## Goal
Report only the number of lines in this material that include "cabin".

## Data for this task
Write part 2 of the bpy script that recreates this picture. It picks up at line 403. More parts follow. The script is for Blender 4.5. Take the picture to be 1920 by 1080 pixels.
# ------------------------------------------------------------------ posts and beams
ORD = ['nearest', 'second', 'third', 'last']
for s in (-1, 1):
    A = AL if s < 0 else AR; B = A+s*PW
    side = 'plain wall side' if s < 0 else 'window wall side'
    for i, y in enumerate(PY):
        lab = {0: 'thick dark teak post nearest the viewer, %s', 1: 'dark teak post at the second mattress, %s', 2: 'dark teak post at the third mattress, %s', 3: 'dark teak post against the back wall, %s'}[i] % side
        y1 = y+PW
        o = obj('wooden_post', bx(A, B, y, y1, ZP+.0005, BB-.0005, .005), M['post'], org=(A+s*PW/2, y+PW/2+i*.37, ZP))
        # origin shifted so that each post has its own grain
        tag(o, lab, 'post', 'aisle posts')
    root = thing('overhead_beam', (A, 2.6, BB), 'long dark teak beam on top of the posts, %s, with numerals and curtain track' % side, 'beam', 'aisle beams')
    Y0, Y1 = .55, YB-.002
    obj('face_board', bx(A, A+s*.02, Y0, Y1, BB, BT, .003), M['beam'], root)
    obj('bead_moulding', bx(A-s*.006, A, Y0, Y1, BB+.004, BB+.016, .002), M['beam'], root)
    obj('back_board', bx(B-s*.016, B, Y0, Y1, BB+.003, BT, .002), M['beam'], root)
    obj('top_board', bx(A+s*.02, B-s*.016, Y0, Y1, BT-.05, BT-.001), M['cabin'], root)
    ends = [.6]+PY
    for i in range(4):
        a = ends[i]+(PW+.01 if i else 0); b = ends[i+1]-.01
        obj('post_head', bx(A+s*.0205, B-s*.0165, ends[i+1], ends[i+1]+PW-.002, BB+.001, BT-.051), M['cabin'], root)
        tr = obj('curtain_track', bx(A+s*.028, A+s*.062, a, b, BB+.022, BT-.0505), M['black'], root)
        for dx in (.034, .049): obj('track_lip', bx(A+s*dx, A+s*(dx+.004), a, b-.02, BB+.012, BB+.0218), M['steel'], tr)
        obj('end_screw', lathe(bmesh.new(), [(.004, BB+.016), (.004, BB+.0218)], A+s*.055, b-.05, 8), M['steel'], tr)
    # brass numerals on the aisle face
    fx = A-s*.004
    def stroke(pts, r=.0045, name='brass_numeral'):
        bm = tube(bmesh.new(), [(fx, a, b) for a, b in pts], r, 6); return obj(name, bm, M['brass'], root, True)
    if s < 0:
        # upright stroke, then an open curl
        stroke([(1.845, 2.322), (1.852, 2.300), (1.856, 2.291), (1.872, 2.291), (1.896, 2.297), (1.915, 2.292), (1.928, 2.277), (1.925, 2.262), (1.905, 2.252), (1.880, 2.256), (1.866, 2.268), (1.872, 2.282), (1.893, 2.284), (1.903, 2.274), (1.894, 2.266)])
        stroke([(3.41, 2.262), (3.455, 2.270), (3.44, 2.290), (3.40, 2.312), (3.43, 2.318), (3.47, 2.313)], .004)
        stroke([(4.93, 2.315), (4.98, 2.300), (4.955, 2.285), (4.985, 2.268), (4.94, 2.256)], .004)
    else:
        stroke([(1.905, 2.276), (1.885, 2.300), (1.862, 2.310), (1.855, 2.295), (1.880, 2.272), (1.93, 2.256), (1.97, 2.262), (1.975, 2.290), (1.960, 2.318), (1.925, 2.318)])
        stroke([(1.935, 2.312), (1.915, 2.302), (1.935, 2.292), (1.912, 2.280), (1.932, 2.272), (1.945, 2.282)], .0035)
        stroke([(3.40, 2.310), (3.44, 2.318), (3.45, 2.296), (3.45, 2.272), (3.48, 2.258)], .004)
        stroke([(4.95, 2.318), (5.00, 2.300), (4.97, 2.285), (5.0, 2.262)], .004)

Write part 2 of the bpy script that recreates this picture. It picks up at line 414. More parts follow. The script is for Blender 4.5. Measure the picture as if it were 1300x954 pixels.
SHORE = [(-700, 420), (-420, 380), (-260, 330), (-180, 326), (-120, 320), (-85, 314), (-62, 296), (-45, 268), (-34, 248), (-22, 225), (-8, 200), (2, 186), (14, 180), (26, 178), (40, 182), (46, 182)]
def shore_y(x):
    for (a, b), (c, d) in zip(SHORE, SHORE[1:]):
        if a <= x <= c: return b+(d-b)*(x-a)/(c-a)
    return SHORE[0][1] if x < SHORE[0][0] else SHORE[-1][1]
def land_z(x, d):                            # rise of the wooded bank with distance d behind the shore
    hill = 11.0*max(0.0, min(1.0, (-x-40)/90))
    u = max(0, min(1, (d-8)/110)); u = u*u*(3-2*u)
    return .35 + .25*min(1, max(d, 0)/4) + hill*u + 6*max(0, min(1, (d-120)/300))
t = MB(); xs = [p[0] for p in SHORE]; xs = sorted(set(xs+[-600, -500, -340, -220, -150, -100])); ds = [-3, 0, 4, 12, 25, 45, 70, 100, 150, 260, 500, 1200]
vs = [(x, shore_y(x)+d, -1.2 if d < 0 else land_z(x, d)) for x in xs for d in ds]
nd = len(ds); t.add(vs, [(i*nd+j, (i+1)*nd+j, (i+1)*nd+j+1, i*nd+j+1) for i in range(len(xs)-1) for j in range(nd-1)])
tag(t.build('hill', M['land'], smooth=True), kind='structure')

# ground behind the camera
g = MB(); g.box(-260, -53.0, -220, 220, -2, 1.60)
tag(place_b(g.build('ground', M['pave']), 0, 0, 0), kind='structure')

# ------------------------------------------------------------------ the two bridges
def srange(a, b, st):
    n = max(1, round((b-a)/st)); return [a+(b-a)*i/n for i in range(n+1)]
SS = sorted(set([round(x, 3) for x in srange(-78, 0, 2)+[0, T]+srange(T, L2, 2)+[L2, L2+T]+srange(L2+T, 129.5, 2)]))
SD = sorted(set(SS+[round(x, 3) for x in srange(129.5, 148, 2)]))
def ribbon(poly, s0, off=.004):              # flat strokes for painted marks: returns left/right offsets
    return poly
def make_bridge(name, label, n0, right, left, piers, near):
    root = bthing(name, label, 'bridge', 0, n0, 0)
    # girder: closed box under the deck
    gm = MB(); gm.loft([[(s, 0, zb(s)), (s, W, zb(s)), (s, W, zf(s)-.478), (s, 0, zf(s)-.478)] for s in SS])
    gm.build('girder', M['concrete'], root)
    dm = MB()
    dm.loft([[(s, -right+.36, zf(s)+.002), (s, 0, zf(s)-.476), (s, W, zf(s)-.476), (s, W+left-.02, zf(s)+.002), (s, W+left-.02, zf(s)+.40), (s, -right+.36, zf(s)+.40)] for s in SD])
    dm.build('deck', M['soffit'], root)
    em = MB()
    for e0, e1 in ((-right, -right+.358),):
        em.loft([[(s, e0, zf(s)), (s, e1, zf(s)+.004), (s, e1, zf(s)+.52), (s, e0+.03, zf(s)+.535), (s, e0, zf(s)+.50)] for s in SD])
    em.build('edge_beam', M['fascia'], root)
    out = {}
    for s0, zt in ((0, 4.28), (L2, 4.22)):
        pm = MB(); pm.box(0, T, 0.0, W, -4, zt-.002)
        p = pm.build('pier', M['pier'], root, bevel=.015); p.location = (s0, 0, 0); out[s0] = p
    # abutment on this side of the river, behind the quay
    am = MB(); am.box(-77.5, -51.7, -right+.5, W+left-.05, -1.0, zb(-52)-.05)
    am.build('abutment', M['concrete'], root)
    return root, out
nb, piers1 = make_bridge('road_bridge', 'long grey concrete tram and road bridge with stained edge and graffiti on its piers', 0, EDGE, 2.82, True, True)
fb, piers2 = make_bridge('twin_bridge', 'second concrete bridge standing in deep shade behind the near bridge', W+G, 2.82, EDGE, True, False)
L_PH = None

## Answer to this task
2